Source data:
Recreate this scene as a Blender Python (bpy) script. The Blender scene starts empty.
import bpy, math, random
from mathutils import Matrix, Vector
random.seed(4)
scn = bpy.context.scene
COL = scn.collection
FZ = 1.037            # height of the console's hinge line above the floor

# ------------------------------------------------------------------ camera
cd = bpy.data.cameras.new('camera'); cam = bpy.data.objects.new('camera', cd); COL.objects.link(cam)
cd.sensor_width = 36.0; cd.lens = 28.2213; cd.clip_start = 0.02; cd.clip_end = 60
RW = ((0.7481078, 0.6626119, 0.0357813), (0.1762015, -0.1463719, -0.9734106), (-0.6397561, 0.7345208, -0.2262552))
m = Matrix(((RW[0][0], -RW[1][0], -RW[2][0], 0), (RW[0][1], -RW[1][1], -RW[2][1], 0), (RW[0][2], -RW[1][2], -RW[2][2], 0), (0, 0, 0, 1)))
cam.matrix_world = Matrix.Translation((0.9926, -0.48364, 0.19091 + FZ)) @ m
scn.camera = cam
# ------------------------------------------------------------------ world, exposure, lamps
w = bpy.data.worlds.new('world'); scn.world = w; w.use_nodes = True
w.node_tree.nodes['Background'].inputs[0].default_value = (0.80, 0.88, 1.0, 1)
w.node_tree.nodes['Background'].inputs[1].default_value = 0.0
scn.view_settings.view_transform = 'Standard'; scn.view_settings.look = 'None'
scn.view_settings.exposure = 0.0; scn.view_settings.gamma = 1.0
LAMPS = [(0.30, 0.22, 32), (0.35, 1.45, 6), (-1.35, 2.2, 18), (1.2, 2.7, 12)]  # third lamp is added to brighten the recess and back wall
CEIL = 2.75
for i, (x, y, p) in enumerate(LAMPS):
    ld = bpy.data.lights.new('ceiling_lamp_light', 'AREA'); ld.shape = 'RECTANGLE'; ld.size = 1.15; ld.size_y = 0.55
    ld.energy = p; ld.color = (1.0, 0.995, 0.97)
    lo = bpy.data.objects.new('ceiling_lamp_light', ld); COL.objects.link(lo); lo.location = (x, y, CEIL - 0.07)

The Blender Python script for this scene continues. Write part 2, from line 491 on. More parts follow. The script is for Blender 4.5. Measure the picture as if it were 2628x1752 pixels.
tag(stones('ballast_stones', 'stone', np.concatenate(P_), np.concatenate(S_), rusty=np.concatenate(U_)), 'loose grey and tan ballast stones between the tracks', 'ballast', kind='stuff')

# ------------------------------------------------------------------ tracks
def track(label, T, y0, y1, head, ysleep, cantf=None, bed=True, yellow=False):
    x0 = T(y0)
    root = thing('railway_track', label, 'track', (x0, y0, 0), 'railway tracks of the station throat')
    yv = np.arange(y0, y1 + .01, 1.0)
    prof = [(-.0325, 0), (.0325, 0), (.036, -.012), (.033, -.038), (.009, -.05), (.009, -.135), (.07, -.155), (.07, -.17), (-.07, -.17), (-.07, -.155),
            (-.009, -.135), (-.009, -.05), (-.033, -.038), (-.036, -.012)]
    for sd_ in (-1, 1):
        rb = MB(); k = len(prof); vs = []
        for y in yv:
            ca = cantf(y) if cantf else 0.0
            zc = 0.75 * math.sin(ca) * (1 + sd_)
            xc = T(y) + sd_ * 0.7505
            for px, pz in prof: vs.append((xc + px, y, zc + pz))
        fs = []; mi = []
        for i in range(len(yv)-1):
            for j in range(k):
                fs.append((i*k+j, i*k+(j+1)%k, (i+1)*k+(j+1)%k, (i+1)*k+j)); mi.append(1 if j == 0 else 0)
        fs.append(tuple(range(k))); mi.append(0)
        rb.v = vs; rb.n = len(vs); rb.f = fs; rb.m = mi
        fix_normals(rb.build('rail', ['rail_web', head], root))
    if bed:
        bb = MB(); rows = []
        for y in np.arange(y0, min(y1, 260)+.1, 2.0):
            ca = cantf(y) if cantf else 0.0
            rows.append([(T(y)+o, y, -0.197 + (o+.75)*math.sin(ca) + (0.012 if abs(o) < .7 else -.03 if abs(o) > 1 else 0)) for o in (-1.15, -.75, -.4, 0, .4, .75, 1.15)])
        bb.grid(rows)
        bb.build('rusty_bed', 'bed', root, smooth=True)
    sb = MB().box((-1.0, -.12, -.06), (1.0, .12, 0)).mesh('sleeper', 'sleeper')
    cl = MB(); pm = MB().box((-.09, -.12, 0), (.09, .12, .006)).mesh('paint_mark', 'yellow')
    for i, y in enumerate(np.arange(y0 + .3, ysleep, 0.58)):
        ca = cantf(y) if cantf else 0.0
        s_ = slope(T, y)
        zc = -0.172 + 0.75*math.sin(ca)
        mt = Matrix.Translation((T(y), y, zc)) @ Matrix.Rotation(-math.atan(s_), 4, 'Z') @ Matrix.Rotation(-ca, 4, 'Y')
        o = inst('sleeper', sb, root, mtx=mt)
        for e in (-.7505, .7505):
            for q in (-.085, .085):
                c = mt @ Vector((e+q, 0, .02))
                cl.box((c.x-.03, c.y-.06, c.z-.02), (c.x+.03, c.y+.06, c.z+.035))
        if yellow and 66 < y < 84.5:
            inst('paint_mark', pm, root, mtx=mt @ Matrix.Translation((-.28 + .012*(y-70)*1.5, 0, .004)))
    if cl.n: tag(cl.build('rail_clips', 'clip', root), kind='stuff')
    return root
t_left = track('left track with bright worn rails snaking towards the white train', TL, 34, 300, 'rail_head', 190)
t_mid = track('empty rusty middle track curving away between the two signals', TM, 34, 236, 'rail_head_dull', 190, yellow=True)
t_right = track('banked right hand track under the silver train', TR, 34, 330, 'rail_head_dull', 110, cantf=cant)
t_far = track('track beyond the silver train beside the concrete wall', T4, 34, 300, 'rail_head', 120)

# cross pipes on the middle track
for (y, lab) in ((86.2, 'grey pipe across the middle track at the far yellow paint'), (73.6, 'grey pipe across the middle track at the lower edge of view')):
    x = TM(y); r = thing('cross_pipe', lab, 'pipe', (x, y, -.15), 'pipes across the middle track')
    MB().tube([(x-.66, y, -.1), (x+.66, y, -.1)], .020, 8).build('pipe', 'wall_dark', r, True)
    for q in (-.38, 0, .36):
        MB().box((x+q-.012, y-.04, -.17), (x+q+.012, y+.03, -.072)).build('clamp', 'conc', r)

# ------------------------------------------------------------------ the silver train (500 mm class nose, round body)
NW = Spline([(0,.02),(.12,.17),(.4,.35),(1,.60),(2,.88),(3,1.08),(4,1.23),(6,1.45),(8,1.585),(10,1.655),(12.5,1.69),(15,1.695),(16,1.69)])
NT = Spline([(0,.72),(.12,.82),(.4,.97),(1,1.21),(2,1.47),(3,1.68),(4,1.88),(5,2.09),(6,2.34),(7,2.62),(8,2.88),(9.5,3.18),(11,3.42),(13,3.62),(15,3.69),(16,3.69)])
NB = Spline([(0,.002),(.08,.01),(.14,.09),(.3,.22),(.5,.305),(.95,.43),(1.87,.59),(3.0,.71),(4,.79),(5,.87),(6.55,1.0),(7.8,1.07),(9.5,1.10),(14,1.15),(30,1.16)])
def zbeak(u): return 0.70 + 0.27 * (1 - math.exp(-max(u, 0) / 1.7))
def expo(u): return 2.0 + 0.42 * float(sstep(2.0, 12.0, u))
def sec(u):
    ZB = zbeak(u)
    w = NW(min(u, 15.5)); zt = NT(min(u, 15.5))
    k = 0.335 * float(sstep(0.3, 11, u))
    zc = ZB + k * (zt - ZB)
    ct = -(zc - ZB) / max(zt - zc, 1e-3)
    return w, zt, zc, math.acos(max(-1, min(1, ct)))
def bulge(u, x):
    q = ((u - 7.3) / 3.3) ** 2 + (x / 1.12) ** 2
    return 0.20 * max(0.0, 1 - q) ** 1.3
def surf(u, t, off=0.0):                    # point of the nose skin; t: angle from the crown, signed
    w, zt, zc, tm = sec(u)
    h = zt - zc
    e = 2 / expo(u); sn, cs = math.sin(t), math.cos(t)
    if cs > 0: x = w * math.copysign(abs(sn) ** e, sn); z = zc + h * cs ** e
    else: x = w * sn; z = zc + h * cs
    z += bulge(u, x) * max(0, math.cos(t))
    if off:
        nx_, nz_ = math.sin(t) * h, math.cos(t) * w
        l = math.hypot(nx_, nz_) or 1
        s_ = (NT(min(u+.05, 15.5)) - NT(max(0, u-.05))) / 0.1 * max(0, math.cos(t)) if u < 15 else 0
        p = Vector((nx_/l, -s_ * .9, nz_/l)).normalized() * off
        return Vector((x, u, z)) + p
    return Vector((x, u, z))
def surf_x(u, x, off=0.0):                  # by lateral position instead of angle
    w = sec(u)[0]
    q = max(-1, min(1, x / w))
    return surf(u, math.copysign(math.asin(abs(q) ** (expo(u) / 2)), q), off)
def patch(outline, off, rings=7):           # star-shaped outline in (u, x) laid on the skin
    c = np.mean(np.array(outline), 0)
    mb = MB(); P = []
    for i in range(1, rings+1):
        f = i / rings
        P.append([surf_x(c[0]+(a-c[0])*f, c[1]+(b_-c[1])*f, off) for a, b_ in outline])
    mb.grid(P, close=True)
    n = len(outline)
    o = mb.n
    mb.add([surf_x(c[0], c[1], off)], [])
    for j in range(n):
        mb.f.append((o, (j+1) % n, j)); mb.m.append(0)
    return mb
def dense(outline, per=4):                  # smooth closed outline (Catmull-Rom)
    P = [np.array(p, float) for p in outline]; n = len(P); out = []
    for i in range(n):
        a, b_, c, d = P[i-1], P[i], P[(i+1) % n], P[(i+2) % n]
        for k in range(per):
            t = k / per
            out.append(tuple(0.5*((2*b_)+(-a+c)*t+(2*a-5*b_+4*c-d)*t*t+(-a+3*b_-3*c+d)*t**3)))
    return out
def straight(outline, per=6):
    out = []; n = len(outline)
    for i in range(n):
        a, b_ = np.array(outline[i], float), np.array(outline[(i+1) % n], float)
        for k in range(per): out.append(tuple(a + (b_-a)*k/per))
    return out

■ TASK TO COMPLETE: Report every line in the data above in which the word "Blender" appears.

■ THE OUTPUT:
Recreate this scene as a Blender Python (bpy) script. The Blender scene starts empty.
The Blender Python script for this scene continues. Write part 2, from line 491 on. More parts follow. The script is for Blender 4.5. Measure the picture as if it were 2628x1752 pixels.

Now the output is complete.